Tuesday, February 24, 2015

Cost containment, deleveraging, restructuring, rationalization, resizing process, and balance sheet repair – The State of the European Banking Sector

In October 2014, the ECB has published a report on the structure of the European banking sector.

In a nutshell: “Cost containment”, “deleveraging”, “restructuring”, “rationalization”, “resizing process”, “balance sheet repair”, and the like all describe the same finding: The sector is shrinking.

For people working in banks, this is certainly less of good news. The cake is actually getting smaller but the number of invitees to the party remains pretty much the same.

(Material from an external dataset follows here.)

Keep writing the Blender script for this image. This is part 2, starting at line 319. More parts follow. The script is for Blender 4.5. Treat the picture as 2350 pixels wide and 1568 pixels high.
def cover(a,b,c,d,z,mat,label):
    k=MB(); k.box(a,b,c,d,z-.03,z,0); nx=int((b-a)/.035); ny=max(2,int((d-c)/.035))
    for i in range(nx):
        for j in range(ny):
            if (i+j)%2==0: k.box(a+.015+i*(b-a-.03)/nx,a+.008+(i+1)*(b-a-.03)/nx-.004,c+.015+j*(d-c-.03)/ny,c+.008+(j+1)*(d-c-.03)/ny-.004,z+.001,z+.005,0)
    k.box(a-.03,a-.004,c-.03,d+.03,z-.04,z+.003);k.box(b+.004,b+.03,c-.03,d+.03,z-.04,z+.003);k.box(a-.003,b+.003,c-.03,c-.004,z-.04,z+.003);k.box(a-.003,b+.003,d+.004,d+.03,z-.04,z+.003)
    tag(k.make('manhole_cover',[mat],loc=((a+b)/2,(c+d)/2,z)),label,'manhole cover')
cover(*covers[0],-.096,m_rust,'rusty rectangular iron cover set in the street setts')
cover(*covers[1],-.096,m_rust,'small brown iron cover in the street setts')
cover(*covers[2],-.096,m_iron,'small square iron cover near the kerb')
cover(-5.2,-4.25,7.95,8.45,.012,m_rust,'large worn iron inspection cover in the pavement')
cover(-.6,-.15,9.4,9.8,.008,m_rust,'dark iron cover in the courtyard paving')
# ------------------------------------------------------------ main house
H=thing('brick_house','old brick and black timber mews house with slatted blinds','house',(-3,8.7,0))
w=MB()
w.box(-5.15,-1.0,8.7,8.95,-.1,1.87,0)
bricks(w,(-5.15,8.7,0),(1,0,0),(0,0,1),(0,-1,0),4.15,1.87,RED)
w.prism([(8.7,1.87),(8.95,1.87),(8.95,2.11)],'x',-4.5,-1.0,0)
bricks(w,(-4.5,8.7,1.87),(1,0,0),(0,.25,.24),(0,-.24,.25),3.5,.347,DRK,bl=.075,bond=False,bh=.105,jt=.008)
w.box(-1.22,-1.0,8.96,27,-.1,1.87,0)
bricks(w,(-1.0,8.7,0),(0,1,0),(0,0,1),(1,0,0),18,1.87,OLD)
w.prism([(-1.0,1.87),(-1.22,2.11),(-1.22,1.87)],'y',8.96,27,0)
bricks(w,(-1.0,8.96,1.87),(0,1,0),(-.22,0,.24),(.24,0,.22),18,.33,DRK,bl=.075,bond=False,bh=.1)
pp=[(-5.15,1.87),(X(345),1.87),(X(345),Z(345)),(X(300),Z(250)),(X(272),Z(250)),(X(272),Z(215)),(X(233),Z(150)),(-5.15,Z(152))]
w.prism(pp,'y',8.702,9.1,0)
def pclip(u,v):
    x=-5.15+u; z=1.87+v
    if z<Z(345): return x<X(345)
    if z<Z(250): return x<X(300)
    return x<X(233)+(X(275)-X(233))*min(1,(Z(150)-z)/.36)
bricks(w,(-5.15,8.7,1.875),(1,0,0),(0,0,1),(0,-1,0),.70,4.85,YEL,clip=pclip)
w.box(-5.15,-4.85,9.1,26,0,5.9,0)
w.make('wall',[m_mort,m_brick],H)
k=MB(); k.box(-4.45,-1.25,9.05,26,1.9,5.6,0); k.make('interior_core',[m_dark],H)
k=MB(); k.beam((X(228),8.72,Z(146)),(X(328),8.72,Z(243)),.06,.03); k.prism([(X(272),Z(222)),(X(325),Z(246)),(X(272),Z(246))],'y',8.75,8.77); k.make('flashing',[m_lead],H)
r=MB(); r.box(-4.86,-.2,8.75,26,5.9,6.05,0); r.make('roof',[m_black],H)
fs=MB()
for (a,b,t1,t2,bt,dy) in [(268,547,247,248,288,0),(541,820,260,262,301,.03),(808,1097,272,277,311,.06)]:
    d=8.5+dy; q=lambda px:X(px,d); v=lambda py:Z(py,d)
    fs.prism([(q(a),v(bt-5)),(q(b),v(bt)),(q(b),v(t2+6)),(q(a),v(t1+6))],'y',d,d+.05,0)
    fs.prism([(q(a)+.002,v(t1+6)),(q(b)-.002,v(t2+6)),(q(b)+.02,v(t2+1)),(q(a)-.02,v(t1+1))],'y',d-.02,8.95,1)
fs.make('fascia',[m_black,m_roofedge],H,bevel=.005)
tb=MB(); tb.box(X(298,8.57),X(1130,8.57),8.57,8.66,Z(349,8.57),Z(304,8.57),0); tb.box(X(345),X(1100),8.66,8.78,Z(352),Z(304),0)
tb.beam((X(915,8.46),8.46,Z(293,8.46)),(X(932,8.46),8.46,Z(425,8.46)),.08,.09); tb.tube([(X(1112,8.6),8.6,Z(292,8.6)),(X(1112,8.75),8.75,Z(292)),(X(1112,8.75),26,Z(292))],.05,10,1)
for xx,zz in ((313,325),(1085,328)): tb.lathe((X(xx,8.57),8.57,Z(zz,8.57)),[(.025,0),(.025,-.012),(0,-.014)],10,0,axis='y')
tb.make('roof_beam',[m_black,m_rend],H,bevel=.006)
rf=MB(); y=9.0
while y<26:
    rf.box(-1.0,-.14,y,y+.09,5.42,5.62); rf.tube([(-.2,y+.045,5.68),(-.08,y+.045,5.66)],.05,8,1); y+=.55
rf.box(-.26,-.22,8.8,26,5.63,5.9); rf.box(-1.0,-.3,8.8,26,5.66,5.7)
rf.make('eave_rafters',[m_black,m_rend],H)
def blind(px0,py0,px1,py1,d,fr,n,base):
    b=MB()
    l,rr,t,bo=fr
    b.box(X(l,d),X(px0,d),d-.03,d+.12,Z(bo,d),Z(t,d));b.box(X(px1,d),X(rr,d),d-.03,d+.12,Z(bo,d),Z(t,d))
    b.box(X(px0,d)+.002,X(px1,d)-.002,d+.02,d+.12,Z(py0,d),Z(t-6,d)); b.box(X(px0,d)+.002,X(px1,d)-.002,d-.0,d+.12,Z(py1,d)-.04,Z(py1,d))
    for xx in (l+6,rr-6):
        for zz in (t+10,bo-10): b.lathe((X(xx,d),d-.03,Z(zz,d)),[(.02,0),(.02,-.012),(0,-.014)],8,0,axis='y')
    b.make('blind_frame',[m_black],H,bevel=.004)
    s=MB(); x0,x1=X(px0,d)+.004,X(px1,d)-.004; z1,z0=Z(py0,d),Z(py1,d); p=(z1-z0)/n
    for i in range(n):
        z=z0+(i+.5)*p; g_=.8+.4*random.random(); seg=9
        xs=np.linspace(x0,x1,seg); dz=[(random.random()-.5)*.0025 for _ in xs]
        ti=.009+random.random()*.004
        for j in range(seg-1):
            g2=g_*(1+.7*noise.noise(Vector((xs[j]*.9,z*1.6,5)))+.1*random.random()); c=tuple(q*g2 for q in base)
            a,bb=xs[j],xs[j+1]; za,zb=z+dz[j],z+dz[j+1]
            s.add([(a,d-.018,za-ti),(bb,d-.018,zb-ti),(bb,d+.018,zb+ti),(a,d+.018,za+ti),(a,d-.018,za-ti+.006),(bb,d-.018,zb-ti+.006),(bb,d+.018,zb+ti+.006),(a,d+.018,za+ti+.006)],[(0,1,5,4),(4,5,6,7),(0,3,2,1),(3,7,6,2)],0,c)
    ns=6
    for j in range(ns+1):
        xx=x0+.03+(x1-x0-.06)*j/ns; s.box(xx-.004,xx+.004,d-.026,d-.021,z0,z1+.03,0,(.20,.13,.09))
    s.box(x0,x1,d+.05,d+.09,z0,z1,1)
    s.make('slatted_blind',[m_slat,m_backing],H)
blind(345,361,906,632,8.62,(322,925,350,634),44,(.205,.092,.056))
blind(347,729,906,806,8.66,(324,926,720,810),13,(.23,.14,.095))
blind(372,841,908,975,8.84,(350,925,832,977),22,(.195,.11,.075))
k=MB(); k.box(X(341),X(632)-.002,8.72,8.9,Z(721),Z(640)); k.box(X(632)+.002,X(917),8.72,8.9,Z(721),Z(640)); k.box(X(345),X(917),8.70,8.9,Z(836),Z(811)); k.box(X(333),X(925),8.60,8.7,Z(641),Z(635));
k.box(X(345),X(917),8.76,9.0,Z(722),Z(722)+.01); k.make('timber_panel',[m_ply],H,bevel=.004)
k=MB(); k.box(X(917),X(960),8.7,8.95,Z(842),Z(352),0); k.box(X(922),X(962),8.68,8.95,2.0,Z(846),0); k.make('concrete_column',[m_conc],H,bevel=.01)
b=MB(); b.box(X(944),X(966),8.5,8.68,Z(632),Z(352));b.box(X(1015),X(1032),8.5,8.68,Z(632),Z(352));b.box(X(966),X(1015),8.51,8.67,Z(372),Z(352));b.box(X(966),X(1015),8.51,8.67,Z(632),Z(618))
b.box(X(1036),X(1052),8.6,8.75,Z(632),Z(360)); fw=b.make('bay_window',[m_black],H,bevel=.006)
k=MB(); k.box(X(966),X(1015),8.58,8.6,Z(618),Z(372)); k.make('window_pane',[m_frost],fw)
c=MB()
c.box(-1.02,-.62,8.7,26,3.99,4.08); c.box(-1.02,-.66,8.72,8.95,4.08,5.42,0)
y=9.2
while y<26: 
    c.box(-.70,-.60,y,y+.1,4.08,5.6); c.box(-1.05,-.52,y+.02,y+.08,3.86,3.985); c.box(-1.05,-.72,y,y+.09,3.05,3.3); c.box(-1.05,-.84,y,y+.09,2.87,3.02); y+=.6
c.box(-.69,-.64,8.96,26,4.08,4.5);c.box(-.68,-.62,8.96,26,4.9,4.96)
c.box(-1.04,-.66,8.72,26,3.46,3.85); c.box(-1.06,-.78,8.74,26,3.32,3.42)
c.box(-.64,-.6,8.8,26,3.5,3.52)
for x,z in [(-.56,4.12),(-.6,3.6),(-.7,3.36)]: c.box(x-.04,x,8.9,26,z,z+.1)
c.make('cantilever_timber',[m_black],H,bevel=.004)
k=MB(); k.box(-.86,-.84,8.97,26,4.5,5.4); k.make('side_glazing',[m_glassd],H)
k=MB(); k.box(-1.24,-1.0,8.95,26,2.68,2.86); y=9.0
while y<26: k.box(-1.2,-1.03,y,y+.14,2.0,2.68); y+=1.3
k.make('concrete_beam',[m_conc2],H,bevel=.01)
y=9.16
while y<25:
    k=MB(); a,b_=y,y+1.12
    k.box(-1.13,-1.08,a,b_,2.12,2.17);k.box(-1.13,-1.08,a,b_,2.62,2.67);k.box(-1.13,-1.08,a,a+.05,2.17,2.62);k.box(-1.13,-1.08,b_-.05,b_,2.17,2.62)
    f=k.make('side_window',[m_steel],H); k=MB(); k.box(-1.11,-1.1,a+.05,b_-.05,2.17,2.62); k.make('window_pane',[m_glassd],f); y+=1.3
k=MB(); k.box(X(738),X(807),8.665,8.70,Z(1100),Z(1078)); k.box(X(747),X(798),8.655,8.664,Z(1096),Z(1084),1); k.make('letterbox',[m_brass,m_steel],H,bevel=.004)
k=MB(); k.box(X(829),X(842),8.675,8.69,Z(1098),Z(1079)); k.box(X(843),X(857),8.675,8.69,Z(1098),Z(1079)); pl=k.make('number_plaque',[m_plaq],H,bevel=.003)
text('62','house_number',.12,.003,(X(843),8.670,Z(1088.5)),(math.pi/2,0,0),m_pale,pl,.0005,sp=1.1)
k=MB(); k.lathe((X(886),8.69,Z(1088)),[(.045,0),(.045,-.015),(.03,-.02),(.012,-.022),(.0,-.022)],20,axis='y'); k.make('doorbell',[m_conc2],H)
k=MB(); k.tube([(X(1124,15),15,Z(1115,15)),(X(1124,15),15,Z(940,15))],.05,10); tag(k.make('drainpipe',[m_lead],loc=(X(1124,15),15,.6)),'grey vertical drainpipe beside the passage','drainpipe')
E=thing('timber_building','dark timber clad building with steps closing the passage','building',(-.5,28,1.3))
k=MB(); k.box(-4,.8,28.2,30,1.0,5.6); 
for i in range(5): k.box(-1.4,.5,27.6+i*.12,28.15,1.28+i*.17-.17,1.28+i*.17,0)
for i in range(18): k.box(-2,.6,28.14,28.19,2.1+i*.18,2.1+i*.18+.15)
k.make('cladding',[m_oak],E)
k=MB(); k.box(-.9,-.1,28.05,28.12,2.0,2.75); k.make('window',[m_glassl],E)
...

But is this all bad? No. As a matter of fact, the ECB says that the overall efficiency of the system continues to increase.

Number of credit institutions

The total number of credit institutions is down 12 % since 2008. Only Estonia (+ 33 %), Latvia (+ 93 %), Luxembourg (+ 1 %), and Malta (+ 17 %) have seen increases. The highest decreases can be found in Cyprus (- 46 %), Greece (- 42 %), Netherlands (- 23 %), and Spain (- 28 %).

Number of foreign branches

Overall, the number of foreign branches in Eurozone countries has, since 2008, been flat. However, this masks huge differences across the continent:

Highest decreases can be observed in Estonia (- 36 %), Greece (- 33 %), and Portugal (- 14 %), while Belgium (+ 14 %), Cyprus (+ 17 %), Latvia (+ 50 %), Netherlands (+ 22 %), and Slovakia (+ 67 %) show the most important increases in foreign branches.

Total assets of domestic banking groups

In aggregate, total assets of domestic banking groups are down 18 % since 2008.

Most remarkably, Belgian banks loose 61 %, Cyprus banks 53 %, Irish banks 49 %, Luxembourg banks 32 %, and Dutch banks 22 %. Only Finland (+ 29 %) and Malta (+ 63 %) have seen growing markets since 2008. Total assets in the Spanish domestic banking sector are flat.

At the end of 2013, total assets amounted to 23 BEUR. This represented roughly twice the 2013 GDP of all Eurozone countries.

Total assets of foreign subsidiaries and branches

Total assets of foreign subsidiaries and branches in the Eurozone shrank even more. Overall, they are down 29 % since 2008.

The most important downward trend could be observed in Estonia (- 46 %), Germany (- 72 %), Greece (- 87 %), and Ireland (- 53 %). Belgium (+ 124 %) and Netherlands (+ 50 %) experienced a much higher influence of foreign financial institutions on their markets.

Looking at the entire Eurozone, the influence of European banks in other European markets remains very moderate: By the end of 2013, total assets of foreign subsidiaries and branches represented only 14 % of aggregate total assets (including domestic banking groups as well as foreign subsidiaries and branches).

Distribution of banking sector assets by type of institution

Large European economies are very much dominated by local financial institutions. This is especially true for France, Germany, Greece, Italy, Netherlands, and Spain, where assets held by domestic credit institutions are around or exceed 90 % of total banking sector assets.

By contrast, Estonia, Finland, Luxembourg, and Slovakia are all heavily dominated by subsidiaries of EU credit institutions.

Malta is, obviously, a hub for branches of non-EU credit institutions.

Market concentration of European credit institutions

Overall, the markets for credit institutions in Europe are not very concentrated. On average, the Herfindahl index stands at 1,202. Given the index ranges from 0 (fully competitive market) to 10,000 (monopoly) and the fact that only values above 1,800 signal high concentration, Europe is a pretty competitive market.

Austria (405), Germany (266), Italy (406), and Luxembourg (357) are at the lower end of the index, whereas Finland (3,080), Greece (2,136), and Netherlands (2,104) can be found at the upper end of the index.

The findings of the Herfindahl index match the statistics of the share of total banking assets held by the five largest credit institutions.